In common with some
of you reading this blog, I spent much of yesterday at a seminar organised by
the Office for National Statistics (ONS) listening to assembled economists and
number crunchers puzzling over why Britain’s stagnant economy is somehow creating
jobs by the bucket load albeit at the cost of a slump in labour productivity.
As is often the case
at such events, most participants agreed there is a puzzle to solve but no one
was fully convinced by any of the suggested explanations, though the ONS was at
pains to stress there is nothing dodgy about the numbers it churns out. I
therefore left feeling rather like one of those bemused coppers in television’s
Silent Witness who can’t understand
why after hours of picking over a horribly mutilated corpse the expert
pathologists are unable to tell him how, let alone why, the victim died.
I’m no less bemused
this morning having sifted through the latest ONS labour market statistics.

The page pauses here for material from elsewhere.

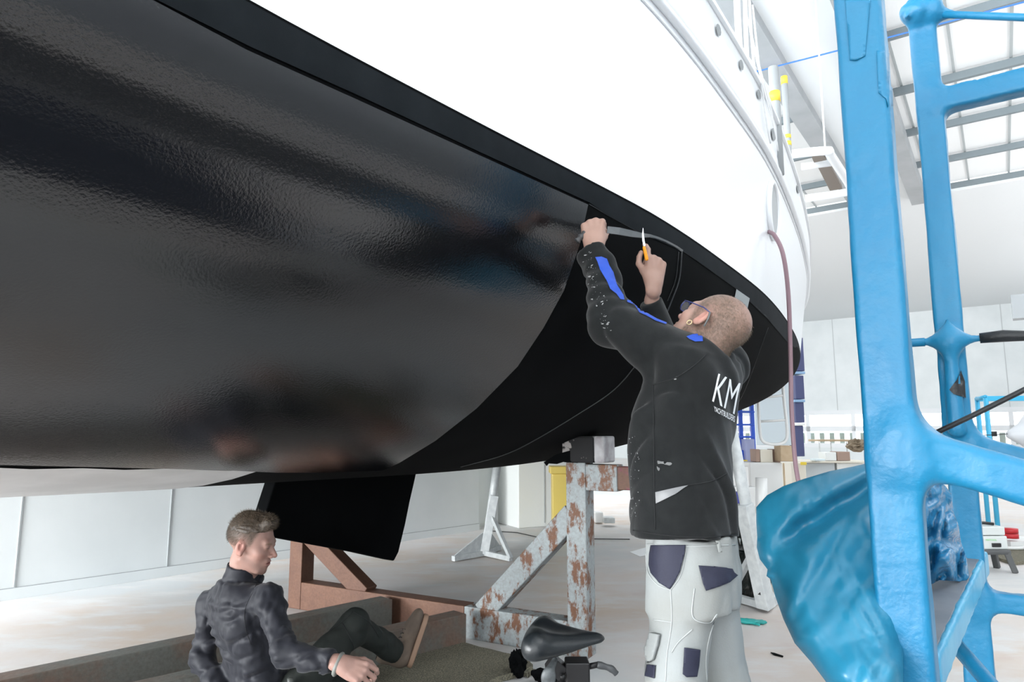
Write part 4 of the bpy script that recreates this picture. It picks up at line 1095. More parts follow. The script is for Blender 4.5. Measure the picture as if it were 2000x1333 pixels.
# ================================================================ PEOPLE
def skin_mat(name):
    m = mat(name, (1, 1, 1), 0.5, bump=0.12, bscale=170, bdist=0.002, attr='tint', col2=(0.94, 0.92, 0.91), nscale=30, spec=0.35)
    b = m.node_tree.nodes['Principled BSDF']; b.inputs['Subsurface Weight'].default_value = 0.12; b.inputs['Subsurface Radius'].default_value = (0.9, 0.35, 0.2); b.inputs['Subsurface Scale'].default_value = 0.012
    return m
M_skin = skin_mat('skin')
def to_local(p, o, M): return (p - V3(o)) @ M
def near_only(p, c, r, fn):
    """evaluate a detailed shape only around its own place"""
    d = np.sqrt(((p - V3(c)) ** 2).sum(1)) - r + 0.06
    k = d < 0.06
    if k.any(): d[k] = fn(p[k])
    return d
def chain_min(ds, k=None):
    d = ds[0]
    for e_ in ds[1:]: d = np.minimum(d, e_) if k is None else smin(d, e_, k)
    return d
def hand_local(v, curls, thumb, spread=(0.10, 0.02, -0.06, -0.14), scale=1.0, wrist=0.05):
    """local axes: x to the thumb side, y along the fingers, z out of the back of the hand; wrist at the origin"""
    v = v / scale
    K = [(0.029, 0.090), (0.007, 0.095), (-0.014, 0.090), (-0.033, 0.080)]
    Ls = [(0.041, 0.026, 0.022), (0.045, 0.029, 0.023), (0.042, 0.027, 0.022), (0.033, 0.021, 0.019)]
    palm = s_ell(v, (-0.002, 0.052, -0.004), (0.040, 0.052, 0.0165))
    for i, (x, y) in enumerate(K):
        palm = smin(palm, s_seg(v, (x * 0.5, 0.012, 0.001), (x, y, 0.001), 0.0125, 0.0112), 0.010)
    palm = smin(palm, s_seg(v, (0.016, 0.018, -0.008), thumb[0], 0.017, 0.0135), 0.014)
    palm = smin(palm, s_seg(v, (0, -wrist, 0), (0, 0.014, -0.001), 0.030, 0.0275, (0, 0, 1), 0.74), 0.022)
    fs = []
    for i, (x, y) in enumerate(K):
        a = np.array([x, y, 0.0]); an = 0.0; sp = spread[i]; r = (0.0097, 0.0098, 0.0092, 0.0082)[i]; parts = []
        for j in range(3):
            an += curls[i][j]
            d_ = np.array([math.sin(sp) * math.cos(an), math.cos(sp) * math.cos(an), -math.sin(an)])
            b = a + d_ * Ls[i][j]; r2 = r * (0.93 if j < 2 else 0.84)
            parts.append(s_seg(v, a, b, r, r2)); a = b; r = r2
        fs.append(chain_min(parts, 0.003))
    tp = []
    for j in range(len(thumb) - 1):
        r1 = (0.0125, 0.0108, 0.0095)[j]; tp.append(s_seg(v, thumb[j], thumb[j + 1], r1, r1 * 0.9))
    d = smin(palm, chain_min(fs), 0.006)
    return smin(d, chain_min(tp, 0.003), 0.006) * scale
def head_local(v, mouth=0.0, neck=None, jaw=1.0, ears=True):
    d = s_ell(v, (0, -0.015, 0.042), (0.076, 0.097, 0.083))
    d = smin(d, s_ell(v, (0, 0.028, -0.015), (0.063, 0.064, 0.083)), 0.03)
    d = smin(d, s_ell(v, (0, 0.030, -0.070), (0.050 * jaw, 0.050, 0.038)), 0.03)
    d = smin(d, s_ell(v, (0, 0.072, -0.098), (0.022, 0.016, 0.017)), 0.022)
    d = smin(d, s_seg(v, (-0.034, 0.078, 0.024), (0.034, 0.078, 0.024), 0.012, 0.012), 0.018)
    for s in (-1, 1):
        d = smin(d, s_ell(v, (s * 0.044, 0.058, -0.022), (0.02, 0.02, 0.018)), 0.022)
        d = smin(d, s_seg(v, (s * 0.055, -0.005, -0.055), (s * 0.03, 0.06, -0.092), 0.016, 0.014), 0.02)     # jaw line
        d = smax(d, -s_ell(v, (s * 0.031, 0.098, 0.004), (0.018, 0.016, 0.011)), 0.012)                      # socket
        d = smin(d, s_ell(v, (s * 0.031, 0.0775, 0.004), (0.0135, 0.0125, 0.0125)), 0.003)                    # eyeball
        d = smin(d, s_ell(v, (s * 0.031, 0.080, 0.010), (0.0155, 0.0125, 0.0075)), 0.004)                     # upper lid
        d = smin(d, s_seg(v, (s * 0.014, 0.093, 0.0215), (s * 0.046, 0.081, 0.0235), 0.0042, 0.003), 0.006)   # brow
    d = smin(d, s_seg(v, (0, 0.086, 0.010), (0, 0.113, -0.026), 0.0085, 0.0105), 0.012)                       # nose
    for s in (-1, 1): d = smin(d, s_ell(v, (s * 0.0125, 0.101, -0.031), (0.0085, 0.011, 0.0085)), 0.007)
    for s in (-1, 1): d = smax(d, -s_ell(v, (s * 0.007, 0.106, -0.039), (0.004, 0.006, 0.004)), 0.003)
    d = smin(d, s_ell(v, (0, 0.080, -0.062), (0.026, 0.016, 0.020)), 0.012)
    d = smin(d, s_seg(v, (-0.018, 0.0895, -0.0565), (0.018, 0.0895, -0.0565), 0.0052, 0.0052), 0.005)          # lips
    d = smin(d, s_seg(v, (-0.015, 0.0885, -0.0675), (0.015, 0.0885, -0.0675), 0.0060, 0.0060), 0.004)
    d = smax(d, -s_ell(v, (0, 0.097, -0.062), (0.022, 0.012, 0.0012 + mouth)), 0.003)
    if ears:
        for s in (-1, 1):
            Me = basis((s * 0.35, -0.94, 0), (s * 0.93, 0.35, 0.1), (0, -0.12, 1)); c = (s * 0.078, -0.012, -0.004)
            e_ = s_ell(v, c, (0.020, 0.0095, 0.034), Me)
            e_ = smax(e_, -s_ell(v, (s * 0.090, -0.006, 0.002), (0.011, 0.012, 0.020), Me), 0.003)
            e_ = smin(e_, s_seg(v, (s * 0.083, -0.018, 0.018), (s * 0.086, -0.004, 0.010), 0.0025, 0.002), 0.002)
            e_ = smin(e_, s_ell(v, (s * 0.079, -0.003, -0.028), (0.010, 0.007, 0.012)), 0.006)
            d = smin(d, e_, 0.006)
    return d
SKIN = np.array([0.37, 0.235, 0.19]); LIP = np.array([0.42, 0.17, 0.15])
def blend(c, new, w): return c * (1 - w[:, None]) + np.array(new) * w[:, None]
def sstep(x, a, b): t = np.clip((x - a) / (b - a), 0, 1); return t * t * (3 - 2 * t)
def face_tint(v, c):
    """colours the face itself has: lips, brows, redder ears, nose and cheeks"""
    inh = (v[:, 2] > -0.13) & (np.abs(v[:, 0]) < 0.12) & (np.abs(v[:, 1]) < 0.14)
    def g(cx, cy, cz, sx, sy, sz): return np.exp(-(((v[:, 0] - cx) / sx) ** 2 + ((v[:, 1] - cy) / sy) ** 2 + ((v[:, 2] - cz) / sz) ** 2)) * inh
    c = blend(c, LIP, np.clip(g(0, 0.094, -0.062, 0.019, 0.012, 0.010) * 1.3, 0, 0.85))
    for s in (-1, 1):
        c = blend(c, (0.50, 0.22, 0.18), g(s * 0.085, -0.012, -0.004, 0.022, 0.022, 0.034) * 0.75)
        c = blend(c, (0.52, 0.26, 0.21), g(s * 0.045, 0.07, -0.03, 0.022, 0.03, 0.022) * 0.5)
        c = blend(c, (0.19, 0.125, 0.08), np.clip(g(s * 0.030, 0.088, 0.0225, 0.018, 0.012, 0.0038) * 1.4, 0, 0.8))
        c = blend(c, (0.15, 0.08, 0.06), np.clip(g(s * 0.031, 0.0905, 0.0035, 0.014, 0.006, 0.0022) * 1.5, 0, 0.9))
    return blend(c, (0.54, 0.26, 0.21), g(0, 0.112, -0.026, 0.016, 0.02, 0.016) * 0.6)
def pose_M(Fv, Uv):
    y = Vector(Fv).normalized(); z = Vector(Uv); z = (z - y * z.dot(y)).normalized(); x = y.cross(z)
    return basis(x, y, z)
def loc2w(o, M, v): return Vector(o) + Vector((M @ np.array(v)).tolist())
def strands(name, pos, dirs, length, width, m, parent, seed=1, bend=0.3):
    rnd = np.random.RandomState(seed); n = len(pos)
    side = np.cross(dirs, rnd.randn(n, 3)); side /= np.linalg.norm(side, axis=1)[:, None] + 1e-9
    L = length * (0.6 + 0.7 * rnd.rand(n))[:, None]; d = dirs + rnd.randn(n, 3) * 0.16
    a = pos - side * width; b = pos + side * width; m1 = pos + d * L * 0.55; e1 = m1 + (d + np.array([0, 0, -bend]) * 0.4) * L * 0.45
    V = np.stack([a, b, m1 + side * width * 0.7, m1 - side * width * 0.7, e1], 1).reshape(-1, 3)
    i = np.arange(n)[:, None] * 5
    fs = [list(map(int, q)) for q in np.concatenate([i, i + 1, i + 2, i + 3], 1)] + [list(map(int, q)) for q in np.concatenate([i + 3, i + 2, i + 4], 1)]
    return mesh_obj(name, [tuple(q) for q in V], fs, m, parent, smooth=True)
def spatter(name, bv, spots, m, parent, seed=1, off=0.0035):
    """dried paint marks lying on the cloth, one mesh"""
    rnd = random.Random(seed); vs = []; fs = []
    for (x, y, r, st_, an) in spots:
        k = 9; ring = []
        for i in range(k):
            a = i / k * 2 * math.pi; rr = r * rnd.uniform(0.55, 1.25)
            dx, dy = math.cos(a) * rr * st_, math.sin(a) * rr
            ring.append((x + dx * math.cos(an) - dy * math.sin(an), y + dx * math.sin(an) + dy * math.cos(an)))
        q = []
        for p in [(x, y)] + ring:
            d = ray(*p).normalized(); h_ = bv.ray_cast(EYE, d)
            if h_[0] is None: break
            nn = h_[1] if h_[1].dot(d) < 0 else -h_[1]; q.append(h_[0] + nn * off * 0.5 - d * off * 0.5)
        if len(q) == k + 1:
            b = len(vs); vs += q; fs += [[b, b + 1 + i, b + 1 + (i + 1) % k] for i in range(k)]
    return mesh_obj(name, vs, fs, m, parent)
def seamline(name, pts, bv, r, m, parent):
    q = on_hull(pts, 0.001, bv)
    return tube(name, q, r, m, parent, 5) if len(q) > 2 else None

# ---------------------------------------------------------------- the standing fitter
MD = 2.10
M_jack = mat('black_fleece', (0.0062, 0.0074, 0.008), 0.85, col2=(0.009, 0.0105, 0.011), nscale=30, bump=0.15, bscale=300, bdist=0.003, sheen=0.15, spec=0.2)
M_pant = mat('white_work_trousers', (0.30, 0.32, 0.32), 0.8, col2=(0.265, 0.275, 0.265), nscale=5, bump=0.25, bscale=200, bdist=0.003, spec=0.2)
M_navy = mat('navy_pocket', (0.012, 0.0135, 0.033), 0.7, bump=0.3, bscale=150, bdist=0.002, col2=(0.016, 0.018, 0.04), nscale=20)
M_royal = mat('royal_blue_trim', (0.008, 0.06, 0.42), 0.6, bump=0.3, bscale=60, bdist=0.004)
M_print = mat('white_print', (0.75, 0.77, 0.78), 0.6)
man = empty('person', Vector((P(1350, 850, MD).x, MD, 0)), 'person in a black fleece and white work trousers reaching up to the hull', 'person')
hF = pose_M((-0.45, 0.66, 0.60), (0.64, -0.1, 0.60)); hO = P(1386, 641, 2.06)
LS, LE, LW = P(1338, 712, 2.02), P(1200, 631, 2.07), P(1159, 492, 2.16)
RS, RE, RW = P(1410, 712, 2.30), P(1318, 705, 2.56), P(1273, 588, 2.46)
NB = loc2w(hO, hF, (0, -0.05, -0.045)); NBb = P(1376, 714, 2.11)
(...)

There’s no doubting the headline news is good – a quarterly June to August rise
of 212,000 in the number of people in work and 50,000 fewer unemployed. August in particular appears to have been an amazingly
strong month of almost Olympian proportions in the jobs market, the ONS monthly
estimate suggesting that total unemployment may have dropped by more than
190,000 in that single month alone.
Best of all 18-24
year olds account for almost a quarter of the rise in employment, helping to
cut total youth unemployment to below 1 million. And better still, these jobs
have gone to NEETs, jobless young people not in education or training, rather
than students looking for jobs to support them through college.
Yet not everything in
the garden is rosy. 1 in 3 new jobs created in the latest quarter are ‘mini-jobs’

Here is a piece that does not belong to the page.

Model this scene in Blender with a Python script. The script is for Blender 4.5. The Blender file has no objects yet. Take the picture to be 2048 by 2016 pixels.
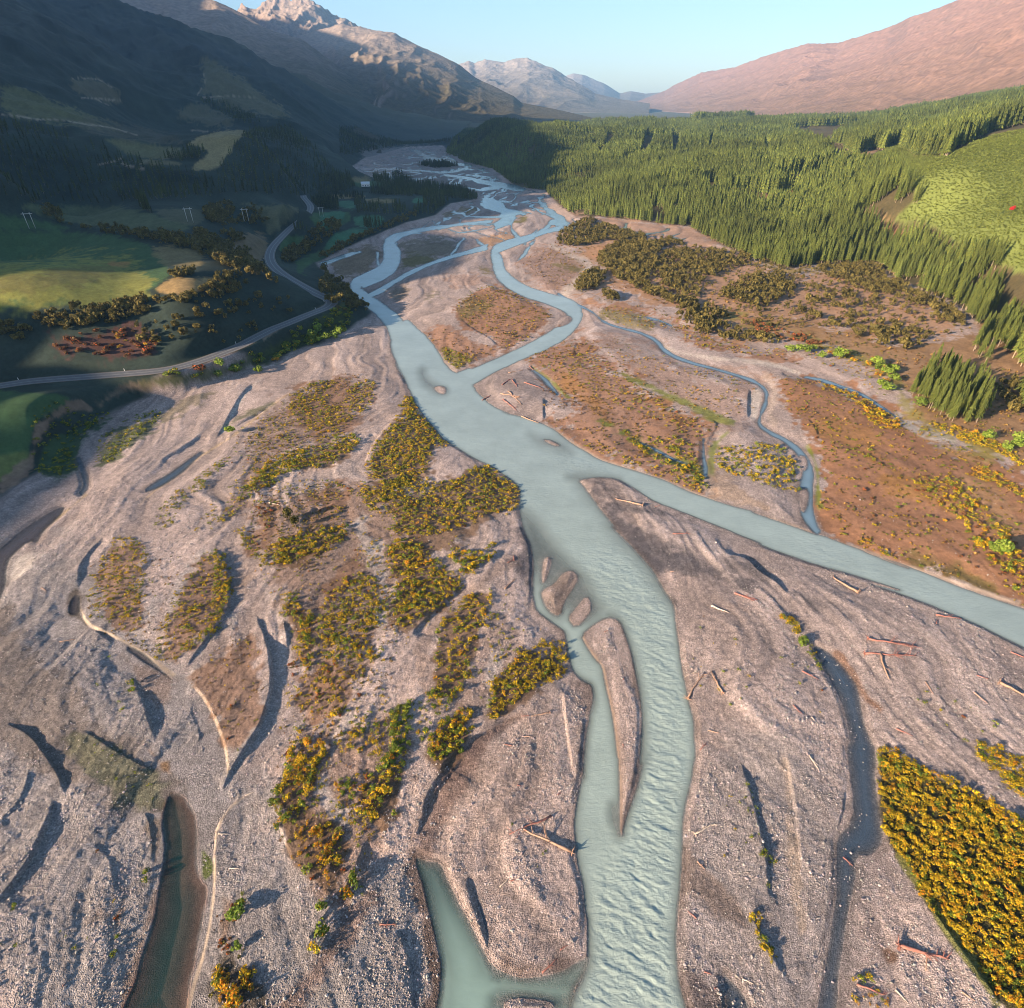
import bpy, math, random
import numpy as np
from mathutils import Vector, Matrix

# ------------------------------------------------------------------ camera, sky, sun, exposure
C = bpy.context.scene
FPX, HCAM, HORIZ = 1200.0, 120.0, 200.0
PITCH = math.atan((1008 - HORIZ) / FPX)
SP, CP = math.sin(PITCH), math.cos(PITCH)
cam = bpy.data.cameras.new('camera')
cam.sensor_fit = 'HORIZONTAL'; cam.sensor_width = 36.0; cam.lens = 36.0 * FPX / 2048
cam.clip_start = 1.0; cam.clip_end = 120000.0
camo = bpy.data.objects.new('camera', cam); C.collection.objects.link(camo)
camo.location = (0, 0, HCAM); camo.rotation_euler = (math.pi / 2 - PITCH, 0, 0)
C.camera = camo

SUN_EL, SUN_AZ = math.radians(17.0), math.radians(213.0)      # azimuth counter-clockwise from +X
SDX, SDY = math.cos(SUN_AZ), math.sin(SUN_AZ)                  # towards the sun
W = bpy.data.worlds.new('World'); C.world = W; W.use_nodes = True
nt = W.node_tree; nt.nodes.clear()
sky = nt.nodes.new('ShaderNodeTexSky'); sky.sky_type = 'NISHITA'; sky.sun_disc = False
sky.sun_elevation = SUN_EL; sky.sun_rotation = math.atan2(SDX, SDY)
sky.altitude = 300; sky.air_density = 1.0; sky.dust_density = 1.0; sky.ozone_density = 1.7
bg = nt.nodes.new('ShaderNodeBackground'); bg.inputs[1].default_value = 0.06
wo = nt.nodes.new('ShaderNodeOutputWorld')
nt.links.new(sky.outputs[0], bg.inputs[0]); nt.links.new(bg.outputs[0], wo.inputs[0])
sl = bpy.data.lights.new('sun', 'SUN'); sl.energy = 5.0; sl.angle = math.radians(0.5); sl.color = (1.0, 0.775, 0.56)
so = bpy.data.objects.new('sun', sl); C.collection.objects.link(so)
sdir = Vector((SDX * math.cos(SUN_EL), SDY * math.cos(SUN_EL), math.sin(SUN_EL)))
so.rotation_euler = sdir.to_track_quat('Z', 'Y').to_euler(); so.location = sdir * 3000
C.view_settings.view_transform = 'Standard'; C.view_settings.look = 'None'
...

providing fewer than 15 hours paid work per week while more than half (54%) provide fewer than 30 hours. Moreover,
the annual rate of growth in average earnings was just 1.7%, much slower than
the corresponding rise in the Consumer Prices Index.
For millions of people in
work the downside of generating jobs in a stagnant
economy is therefore low hours at low pay and with little prospect of getting a
pay rise big enough to keep pace with price inflation. A surge in low paid mini
jobs may be better than no jobs at all but this is not a sign that the economy
is experiencing anything like a proper recovery.
Is it not true that many of these people counted as being in work are really on unpaid Workfare and so really on benefits? Do the figures distinguish between the two?